Collected data entries
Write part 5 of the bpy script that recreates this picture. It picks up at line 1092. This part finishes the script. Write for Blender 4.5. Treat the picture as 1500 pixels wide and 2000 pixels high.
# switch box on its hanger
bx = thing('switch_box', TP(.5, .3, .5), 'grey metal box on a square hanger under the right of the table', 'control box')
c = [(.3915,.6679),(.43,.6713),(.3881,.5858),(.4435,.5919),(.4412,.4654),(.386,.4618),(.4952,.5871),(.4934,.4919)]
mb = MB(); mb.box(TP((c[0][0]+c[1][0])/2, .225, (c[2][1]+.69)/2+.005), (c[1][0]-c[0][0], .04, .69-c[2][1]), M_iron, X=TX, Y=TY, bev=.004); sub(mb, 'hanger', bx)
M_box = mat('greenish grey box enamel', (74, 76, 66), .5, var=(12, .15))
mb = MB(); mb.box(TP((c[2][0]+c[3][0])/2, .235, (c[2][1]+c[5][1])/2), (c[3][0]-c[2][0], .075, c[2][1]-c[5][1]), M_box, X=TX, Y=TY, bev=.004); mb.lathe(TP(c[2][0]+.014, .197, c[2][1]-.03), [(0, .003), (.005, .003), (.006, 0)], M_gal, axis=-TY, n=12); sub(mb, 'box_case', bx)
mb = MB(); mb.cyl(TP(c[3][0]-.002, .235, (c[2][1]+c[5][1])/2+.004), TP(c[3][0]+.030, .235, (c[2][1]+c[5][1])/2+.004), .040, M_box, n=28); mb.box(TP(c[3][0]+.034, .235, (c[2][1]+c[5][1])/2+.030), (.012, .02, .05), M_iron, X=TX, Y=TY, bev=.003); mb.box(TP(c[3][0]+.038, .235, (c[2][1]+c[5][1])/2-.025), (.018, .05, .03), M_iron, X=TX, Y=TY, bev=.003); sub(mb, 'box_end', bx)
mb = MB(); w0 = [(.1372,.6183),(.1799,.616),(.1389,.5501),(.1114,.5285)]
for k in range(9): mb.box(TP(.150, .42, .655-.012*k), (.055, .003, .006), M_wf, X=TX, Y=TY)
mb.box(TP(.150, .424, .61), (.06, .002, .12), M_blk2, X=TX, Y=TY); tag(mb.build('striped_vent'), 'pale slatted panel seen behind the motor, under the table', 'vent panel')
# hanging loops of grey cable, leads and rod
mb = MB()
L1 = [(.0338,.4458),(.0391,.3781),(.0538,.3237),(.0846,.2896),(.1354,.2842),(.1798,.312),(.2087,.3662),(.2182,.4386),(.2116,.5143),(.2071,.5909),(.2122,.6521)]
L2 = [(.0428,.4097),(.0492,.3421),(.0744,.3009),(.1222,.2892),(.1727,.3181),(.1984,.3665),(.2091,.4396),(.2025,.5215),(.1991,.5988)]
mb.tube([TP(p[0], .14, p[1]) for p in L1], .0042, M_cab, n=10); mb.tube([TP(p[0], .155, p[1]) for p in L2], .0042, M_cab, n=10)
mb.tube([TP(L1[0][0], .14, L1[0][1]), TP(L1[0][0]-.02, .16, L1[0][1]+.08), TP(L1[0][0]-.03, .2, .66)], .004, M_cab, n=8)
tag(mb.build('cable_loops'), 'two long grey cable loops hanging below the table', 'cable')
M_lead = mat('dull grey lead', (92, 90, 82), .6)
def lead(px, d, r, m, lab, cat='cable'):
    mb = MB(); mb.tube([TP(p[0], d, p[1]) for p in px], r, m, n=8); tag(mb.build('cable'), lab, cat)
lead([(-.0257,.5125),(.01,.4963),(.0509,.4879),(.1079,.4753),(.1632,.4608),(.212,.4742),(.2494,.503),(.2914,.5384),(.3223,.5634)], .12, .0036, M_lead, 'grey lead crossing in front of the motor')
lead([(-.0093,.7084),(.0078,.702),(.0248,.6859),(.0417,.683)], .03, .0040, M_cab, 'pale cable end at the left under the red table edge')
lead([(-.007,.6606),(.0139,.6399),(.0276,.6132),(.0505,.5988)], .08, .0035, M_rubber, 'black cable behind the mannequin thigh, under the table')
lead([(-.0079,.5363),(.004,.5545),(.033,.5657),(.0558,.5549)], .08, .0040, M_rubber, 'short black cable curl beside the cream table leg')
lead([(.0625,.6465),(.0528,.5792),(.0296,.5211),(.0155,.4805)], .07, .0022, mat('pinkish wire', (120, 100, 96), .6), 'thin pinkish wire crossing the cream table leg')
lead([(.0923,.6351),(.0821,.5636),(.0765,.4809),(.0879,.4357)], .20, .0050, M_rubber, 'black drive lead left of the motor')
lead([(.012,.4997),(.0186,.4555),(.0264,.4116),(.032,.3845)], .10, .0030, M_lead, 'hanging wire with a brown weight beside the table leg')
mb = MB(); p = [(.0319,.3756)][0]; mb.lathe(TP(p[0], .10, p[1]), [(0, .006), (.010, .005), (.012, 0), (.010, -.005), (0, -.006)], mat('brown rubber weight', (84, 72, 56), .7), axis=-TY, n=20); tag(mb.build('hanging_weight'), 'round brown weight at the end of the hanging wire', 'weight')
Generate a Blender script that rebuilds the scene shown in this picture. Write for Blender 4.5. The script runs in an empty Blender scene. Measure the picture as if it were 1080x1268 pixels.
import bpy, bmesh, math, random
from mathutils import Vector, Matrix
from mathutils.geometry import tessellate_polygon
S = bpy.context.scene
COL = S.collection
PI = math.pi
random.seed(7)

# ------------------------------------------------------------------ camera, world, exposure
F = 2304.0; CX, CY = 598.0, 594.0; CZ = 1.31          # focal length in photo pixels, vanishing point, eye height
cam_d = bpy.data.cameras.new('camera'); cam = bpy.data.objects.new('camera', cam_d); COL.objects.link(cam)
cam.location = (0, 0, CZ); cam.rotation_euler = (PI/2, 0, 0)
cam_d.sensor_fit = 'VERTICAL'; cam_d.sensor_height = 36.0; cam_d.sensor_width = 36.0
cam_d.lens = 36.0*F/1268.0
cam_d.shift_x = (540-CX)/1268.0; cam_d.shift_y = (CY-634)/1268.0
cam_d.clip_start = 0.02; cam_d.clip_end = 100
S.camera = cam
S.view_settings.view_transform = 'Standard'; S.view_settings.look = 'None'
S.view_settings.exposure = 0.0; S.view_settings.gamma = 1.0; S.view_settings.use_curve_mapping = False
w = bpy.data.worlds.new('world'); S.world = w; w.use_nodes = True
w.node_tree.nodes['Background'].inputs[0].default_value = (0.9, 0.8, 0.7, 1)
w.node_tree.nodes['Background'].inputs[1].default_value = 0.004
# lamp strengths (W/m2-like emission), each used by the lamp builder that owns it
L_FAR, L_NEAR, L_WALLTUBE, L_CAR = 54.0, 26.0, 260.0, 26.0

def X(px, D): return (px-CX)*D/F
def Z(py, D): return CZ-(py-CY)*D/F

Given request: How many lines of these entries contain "script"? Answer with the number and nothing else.

Result below: 2